The doomsters will tell you the world is about to end every day and twice on Sundays, but it is not only still here, but everybody and their brothers are richer every year. Like clockwork. Through every sort of technological change, every sort of political gale, through war and depression and inflation etc etc ad infinitum.
43 posted on 08/09/2006 7:45:21 PM PDT by JasonC
*smack*
ouch!
The truly surprising thing, though, is that you appear to have no sense of embarrassment and have learned nothing from this. Despite your being 100% wrong about the crash of '08, you're still bouncing around this forum pouring out the same snide, patronizing, self-aggrandizing smack talk that now makes you look utterly foolish.
Is the need to play the "know-all" that deep and uncontrollable?
The question is what we're willing to do to run our own lives again. Are you willing to be poorer in absolute terms if that means freedom from the control of Big Finance?
We are experiencing total regulatory capture by the financial sector. The list is too long to repeat here, but note well that they just nominated one of their attorneys to SCOTUS. And no serious reform of even no-brainers like the unregulated derivatives market has any chance at all of passing.
That's why I say, and have said for a long time, that the best thing we can hope for is a total collapse - followed by a massive bankruptcy cleansing - of the financial system.
Now, I believe that allowing all of the big financial houses - together with Freddie and Fannie and GM et. al - to enter a ruthless bankruptcy restructuring of their balance sheets wouldn't spell the end of the world as we know it. It would mean removing from corporate office the current roster of corporate weasels, and while ultimately they'd be replaced with more of the same the removal of so many bloodsuckers at a fell swoop might instill a wholeseome fear into their replacements for a while.
But the conclusion I've come to of late is that even if it does mean chaos, as JasonC insists (but note his crappy track record on predictions) it's a price I'm willing to pay. Guys like me do pretty well in chaos. I'm good at living by my wits, and the trade off is freedom. My family and I will do quite well. We can feed ourselves and defend ourselves, together with our good neighbors. I have skills that I can sell in any market. I'm not worried about turmoil in New York, which is as foreign to me as Timbuktu.

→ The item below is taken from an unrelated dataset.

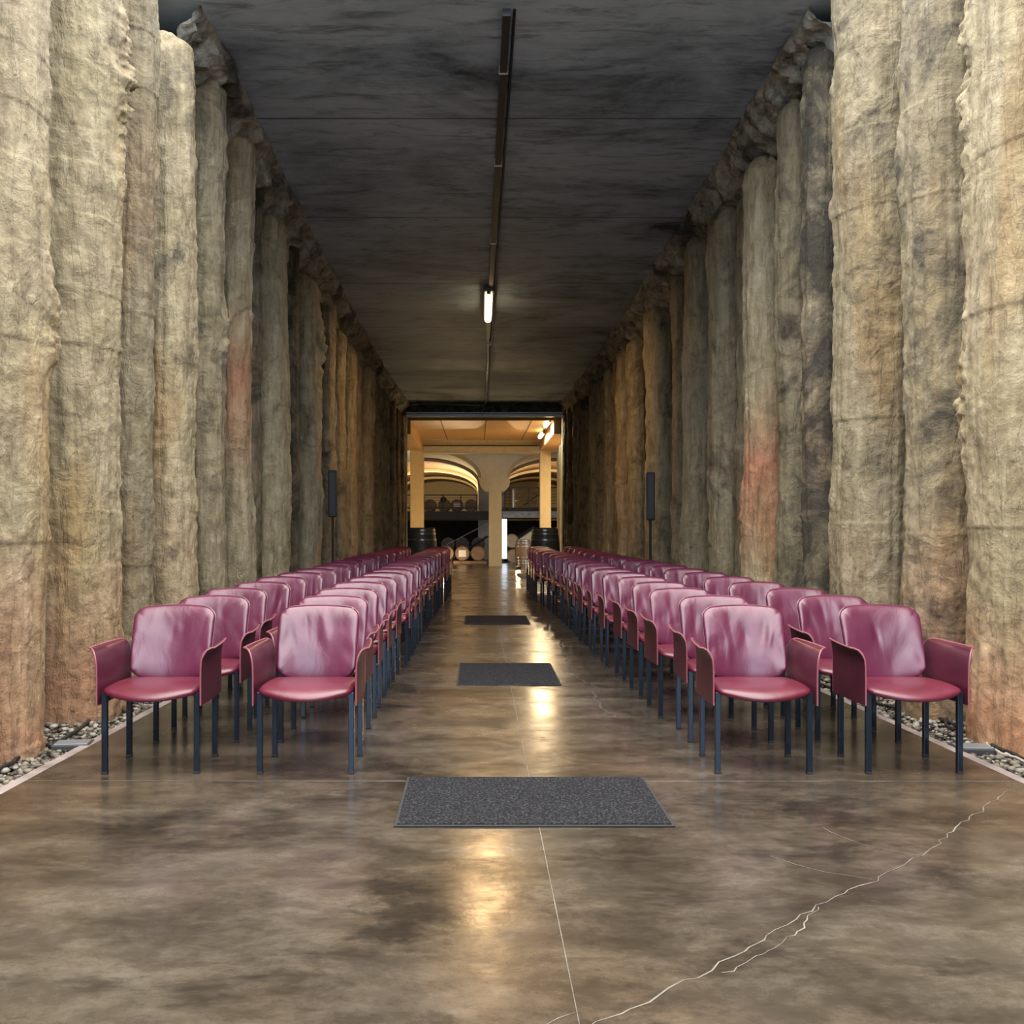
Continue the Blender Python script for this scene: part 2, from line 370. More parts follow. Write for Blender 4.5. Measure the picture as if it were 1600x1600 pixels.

If we really want to prevent the big money from continuing to subvert our national sovereignty through open borders, enormous bailouts, and capture of the federal government - in short, if we want to take control of our own destinies away from the Goldman Sachs of the world - then we need to allow a collapse to happen.
Rahm Emmanuel said not too long ago that one should "never waste a good crisis." Amen to that. If this financial turmoil in Europe presents another opportunity for major crisis (please God), then all of our efforts should be directed to preventing any remedial action at all. The collapse will come, major changes will be instituted, and we'll be okay again for a generation or two. It's long overdue.
Amazing, isn’t it?
I learned after I posted that Jim had zotted Jason on Monday for his behavior on another thread where, among other things, he called me a communist for not believing in bank bailouts. I can’t say it’s much of a loss to the forum, that’s for sure.